Nukanti Foundation


Sharing experiences from the Youth and Human Rights 2 exchange program in Valencia, Spain: Theatre of Social Change by Zen Rizvi

Theodora Stankova1 Comment

This workshop really put to test our verbal communication skills. We began by sitting in a circle and introducing ourselves to our facilitator who was an acting coach. He then briefly explained the history of the Yugoslav Wars and in particular the Bosnian War. We were surprised to find out that theatre had played such an important part in the lives of ordinary people during the war. By day soldiers would be carrying out their military duties and by night they would be involved in theatre, showcasing their stories to the public. These plays had such an emotional meaning to ordinary people as it gave them hope and happiness during a brutal war.

Therefore this chapter of history would be our connection to our main task of having to now act. We were told to think of a time in our lives where we felt extreme negative or positive feelings. We then had to portray our stories and feelings in one minute and share this with our fellow participants. We were placed in pairs to support one another as teamwork was essential in the successful portrayal of our stories.

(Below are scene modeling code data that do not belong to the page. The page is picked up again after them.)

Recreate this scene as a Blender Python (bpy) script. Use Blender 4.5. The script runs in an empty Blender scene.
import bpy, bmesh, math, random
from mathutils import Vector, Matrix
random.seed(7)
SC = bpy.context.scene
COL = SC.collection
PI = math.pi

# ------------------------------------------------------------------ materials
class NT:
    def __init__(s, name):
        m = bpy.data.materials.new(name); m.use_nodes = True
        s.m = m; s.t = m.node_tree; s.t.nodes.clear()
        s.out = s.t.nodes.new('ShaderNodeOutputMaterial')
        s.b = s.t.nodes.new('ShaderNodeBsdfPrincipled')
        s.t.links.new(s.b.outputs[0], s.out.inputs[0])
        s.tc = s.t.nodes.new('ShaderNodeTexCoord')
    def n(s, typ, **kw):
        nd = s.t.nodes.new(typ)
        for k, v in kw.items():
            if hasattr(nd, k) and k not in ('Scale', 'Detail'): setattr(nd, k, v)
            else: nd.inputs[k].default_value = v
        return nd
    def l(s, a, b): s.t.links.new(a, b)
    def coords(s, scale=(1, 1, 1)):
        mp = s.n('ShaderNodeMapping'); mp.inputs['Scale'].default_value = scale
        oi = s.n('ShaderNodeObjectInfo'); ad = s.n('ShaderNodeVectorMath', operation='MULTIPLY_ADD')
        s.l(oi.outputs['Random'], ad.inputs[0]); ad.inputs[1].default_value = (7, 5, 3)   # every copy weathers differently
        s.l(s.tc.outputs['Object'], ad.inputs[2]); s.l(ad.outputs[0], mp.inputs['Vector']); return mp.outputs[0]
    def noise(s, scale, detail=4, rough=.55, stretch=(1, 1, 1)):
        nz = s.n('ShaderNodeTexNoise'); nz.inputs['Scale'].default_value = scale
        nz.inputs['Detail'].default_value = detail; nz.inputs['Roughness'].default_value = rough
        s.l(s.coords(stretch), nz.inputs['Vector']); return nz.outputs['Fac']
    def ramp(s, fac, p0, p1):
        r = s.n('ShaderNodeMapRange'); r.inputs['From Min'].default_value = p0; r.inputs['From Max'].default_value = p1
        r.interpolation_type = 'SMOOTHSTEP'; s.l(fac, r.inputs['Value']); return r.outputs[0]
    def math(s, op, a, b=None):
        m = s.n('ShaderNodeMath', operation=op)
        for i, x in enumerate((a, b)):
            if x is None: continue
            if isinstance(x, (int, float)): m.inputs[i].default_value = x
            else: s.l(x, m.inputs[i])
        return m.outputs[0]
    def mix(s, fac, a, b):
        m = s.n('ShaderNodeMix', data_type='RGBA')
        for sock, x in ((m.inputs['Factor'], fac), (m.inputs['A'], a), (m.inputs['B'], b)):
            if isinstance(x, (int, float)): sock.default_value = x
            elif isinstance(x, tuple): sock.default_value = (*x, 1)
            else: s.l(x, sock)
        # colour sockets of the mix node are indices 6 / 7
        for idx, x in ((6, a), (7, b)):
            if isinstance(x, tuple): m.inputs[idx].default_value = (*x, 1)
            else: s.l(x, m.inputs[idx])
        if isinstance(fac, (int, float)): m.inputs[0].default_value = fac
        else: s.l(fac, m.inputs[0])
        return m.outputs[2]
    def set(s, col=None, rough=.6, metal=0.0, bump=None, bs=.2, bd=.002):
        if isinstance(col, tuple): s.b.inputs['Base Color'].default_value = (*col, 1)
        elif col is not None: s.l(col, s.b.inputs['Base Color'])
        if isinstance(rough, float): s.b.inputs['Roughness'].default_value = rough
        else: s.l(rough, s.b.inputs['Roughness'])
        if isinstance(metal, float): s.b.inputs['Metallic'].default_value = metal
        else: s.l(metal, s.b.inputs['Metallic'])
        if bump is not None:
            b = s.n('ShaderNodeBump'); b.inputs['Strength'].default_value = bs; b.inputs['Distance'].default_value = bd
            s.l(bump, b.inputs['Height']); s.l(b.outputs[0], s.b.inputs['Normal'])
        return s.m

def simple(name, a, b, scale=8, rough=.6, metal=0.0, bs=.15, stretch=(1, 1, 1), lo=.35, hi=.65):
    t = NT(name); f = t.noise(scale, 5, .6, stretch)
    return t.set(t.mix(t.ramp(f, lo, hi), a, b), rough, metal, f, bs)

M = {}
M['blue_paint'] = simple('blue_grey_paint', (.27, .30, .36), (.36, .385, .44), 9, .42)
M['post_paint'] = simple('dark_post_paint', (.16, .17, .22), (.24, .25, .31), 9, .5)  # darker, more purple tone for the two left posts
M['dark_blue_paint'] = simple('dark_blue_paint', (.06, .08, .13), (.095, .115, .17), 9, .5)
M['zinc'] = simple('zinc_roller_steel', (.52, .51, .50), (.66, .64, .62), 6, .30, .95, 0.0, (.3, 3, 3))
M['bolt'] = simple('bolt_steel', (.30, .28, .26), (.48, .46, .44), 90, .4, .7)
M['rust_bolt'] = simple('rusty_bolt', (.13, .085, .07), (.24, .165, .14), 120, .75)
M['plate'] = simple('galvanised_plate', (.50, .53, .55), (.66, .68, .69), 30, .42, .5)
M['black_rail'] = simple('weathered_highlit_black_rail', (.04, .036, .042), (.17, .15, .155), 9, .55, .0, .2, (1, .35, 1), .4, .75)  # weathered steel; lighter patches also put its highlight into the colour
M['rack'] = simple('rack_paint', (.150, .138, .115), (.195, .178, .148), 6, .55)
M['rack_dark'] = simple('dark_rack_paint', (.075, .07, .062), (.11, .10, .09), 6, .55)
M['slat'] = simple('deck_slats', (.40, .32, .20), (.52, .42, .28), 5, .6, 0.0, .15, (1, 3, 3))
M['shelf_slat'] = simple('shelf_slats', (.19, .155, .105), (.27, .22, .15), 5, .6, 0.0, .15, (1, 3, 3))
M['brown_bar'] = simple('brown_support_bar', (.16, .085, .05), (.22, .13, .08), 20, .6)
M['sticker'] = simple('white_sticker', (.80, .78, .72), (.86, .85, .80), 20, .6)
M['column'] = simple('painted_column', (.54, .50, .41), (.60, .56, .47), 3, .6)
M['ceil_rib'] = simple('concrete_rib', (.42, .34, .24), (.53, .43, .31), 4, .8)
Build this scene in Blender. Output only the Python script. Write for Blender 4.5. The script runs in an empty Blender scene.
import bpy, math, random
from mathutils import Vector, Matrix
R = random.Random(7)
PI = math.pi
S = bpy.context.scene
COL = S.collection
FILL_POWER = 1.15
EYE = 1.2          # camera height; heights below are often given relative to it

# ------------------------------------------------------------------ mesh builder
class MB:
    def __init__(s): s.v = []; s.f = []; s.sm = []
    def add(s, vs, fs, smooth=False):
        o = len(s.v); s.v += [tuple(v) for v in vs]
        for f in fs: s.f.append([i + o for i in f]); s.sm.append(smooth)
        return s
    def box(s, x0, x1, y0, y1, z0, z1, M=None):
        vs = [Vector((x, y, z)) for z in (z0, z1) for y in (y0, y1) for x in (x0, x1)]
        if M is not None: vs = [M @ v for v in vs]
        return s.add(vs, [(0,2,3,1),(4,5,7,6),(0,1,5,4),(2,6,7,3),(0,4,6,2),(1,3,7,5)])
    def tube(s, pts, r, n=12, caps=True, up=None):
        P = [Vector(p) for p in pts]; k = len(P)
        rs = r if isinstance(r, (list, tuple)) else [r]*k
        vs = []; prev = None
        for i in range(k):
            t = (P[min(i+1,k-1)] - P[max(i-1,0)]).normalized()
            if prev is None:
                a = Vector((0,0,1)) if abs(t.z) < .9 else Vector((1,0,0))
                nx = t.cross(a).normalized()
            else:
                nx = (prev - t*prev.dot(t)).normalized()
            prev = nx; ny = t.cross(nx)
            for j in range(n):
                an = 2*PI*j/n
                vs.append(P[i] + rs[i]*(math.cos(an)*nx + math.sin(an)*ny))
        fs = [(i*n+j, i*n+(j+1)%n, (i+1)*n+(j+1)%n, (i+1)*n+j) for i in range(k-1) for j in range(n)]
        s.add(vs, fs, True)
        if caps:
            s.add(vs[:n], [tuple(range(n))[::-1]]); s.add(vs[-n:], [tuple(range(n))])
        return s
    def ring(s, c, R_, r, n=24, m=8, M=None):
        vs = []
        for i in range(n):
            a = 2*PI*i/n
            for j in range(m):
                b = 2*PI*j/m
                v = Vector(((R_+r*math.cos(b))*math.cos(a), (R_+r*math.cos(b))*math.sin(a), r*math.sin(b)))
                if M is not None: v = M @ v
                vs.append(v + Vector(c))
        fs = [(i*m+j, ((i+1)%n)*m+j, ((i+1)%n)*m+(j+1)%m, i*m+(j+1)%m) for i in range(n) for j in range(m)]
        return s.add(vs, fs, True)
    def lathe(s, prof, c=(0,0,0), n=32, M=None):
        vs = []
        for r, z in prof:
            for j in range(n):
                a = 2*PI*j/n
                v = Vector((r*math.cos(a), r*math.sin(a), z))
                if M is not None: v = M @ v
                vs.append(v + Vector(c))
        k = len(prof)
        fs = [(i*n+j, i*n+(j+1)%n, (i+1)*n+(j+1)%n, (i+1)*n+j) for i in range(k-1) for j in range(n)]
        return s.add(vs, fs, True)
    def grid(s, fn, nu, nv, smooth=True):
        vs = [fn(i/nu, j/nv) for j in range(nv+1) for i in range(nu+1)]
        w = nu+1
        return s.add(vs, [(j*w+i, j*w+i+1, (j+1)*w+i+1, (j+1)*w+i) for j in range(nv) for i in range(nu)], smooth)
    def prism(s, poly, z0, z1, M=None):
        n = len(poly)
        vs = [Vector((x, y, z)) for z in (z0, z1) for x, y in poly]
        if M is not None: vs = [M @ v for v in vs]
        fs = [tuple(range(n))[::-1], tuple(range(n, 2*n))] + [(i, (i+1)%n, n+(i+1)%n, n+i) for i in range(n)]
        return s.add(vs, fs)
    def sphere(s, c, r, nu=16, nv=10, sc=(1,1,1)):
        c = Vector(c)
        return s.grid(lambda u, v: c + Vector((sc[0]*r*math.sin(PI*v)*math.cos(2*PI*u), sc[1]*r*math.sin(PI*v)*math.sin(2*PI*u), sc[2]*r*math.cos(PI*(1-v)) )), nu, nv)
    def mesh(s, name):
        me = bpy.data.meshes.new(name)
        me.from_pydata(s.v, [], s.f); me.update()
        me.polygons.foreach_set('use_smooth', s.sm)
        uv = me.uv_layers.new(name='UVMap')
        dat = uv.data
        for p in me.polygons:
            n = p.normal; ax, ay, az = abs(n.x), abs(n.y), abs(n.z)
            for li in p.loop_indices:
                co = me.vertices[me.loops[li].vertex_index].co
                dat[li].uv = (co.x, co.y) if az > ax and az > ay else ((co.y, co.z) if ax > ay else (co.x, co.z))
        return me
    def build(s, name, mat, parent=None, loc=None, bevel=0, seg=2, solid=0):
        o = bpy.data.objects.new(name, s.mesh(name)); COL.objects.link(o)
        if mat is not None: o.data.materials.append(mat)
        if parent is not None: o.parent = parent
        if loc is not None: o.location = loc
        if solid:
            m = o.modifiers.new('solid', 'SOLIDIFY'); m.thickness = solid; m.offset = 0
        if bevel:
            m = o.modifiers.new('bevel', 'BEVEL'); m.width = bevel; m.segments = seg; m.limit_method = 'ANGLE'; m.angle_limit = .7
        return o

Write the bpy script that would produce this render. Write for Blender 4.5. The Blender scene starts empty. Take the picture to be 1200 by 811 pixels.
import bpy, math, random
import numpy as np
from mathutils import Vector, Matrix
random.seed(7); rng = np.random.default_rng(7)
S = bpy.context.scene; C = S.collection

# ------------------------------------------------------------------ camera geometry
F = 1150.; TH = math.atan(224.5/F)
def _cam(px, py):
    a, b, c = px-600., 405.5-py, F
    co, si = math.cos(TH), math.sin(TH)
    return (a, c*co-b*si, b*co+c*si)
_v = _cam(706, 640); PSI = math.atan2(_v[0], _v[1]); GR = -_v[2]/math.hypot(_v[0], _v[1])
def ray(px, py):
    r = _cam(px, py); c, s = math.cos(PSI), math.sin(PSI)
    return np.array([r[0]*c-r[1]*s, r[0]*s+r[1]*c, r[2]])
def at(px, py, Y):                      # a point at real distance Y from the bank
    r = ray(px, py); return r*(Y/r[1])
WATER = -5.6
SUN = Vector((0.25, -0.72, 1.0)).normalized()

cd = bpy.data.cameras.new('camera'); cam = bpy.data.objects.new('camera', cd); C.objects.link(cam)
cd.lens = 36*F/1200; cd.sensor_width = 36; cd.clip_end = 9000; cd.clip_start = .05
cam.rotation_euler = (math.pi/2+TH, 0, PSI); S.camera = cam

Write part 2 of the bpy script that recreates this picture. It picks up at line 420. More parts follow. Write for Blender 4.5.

After perfecting out story we then had to lie on the ground and whisper our story. At first all of us were quite hesitant and exploded in laughter at the awkwardness. This took a while to subside but was still quite awkward in a funny way. Finally we all had reached the courage and that moment of "let's get this over with" and we then stood up, entered the stage each pair at a time and watched how 25 pairs of eyes descended on us.

Overall, although initially this was one of the more challenging workshops, it ended with a strong sense of camaraderie. We felt liberated and thoroughly enjoyed hearing stories about AK47s, brexit, and being home alone.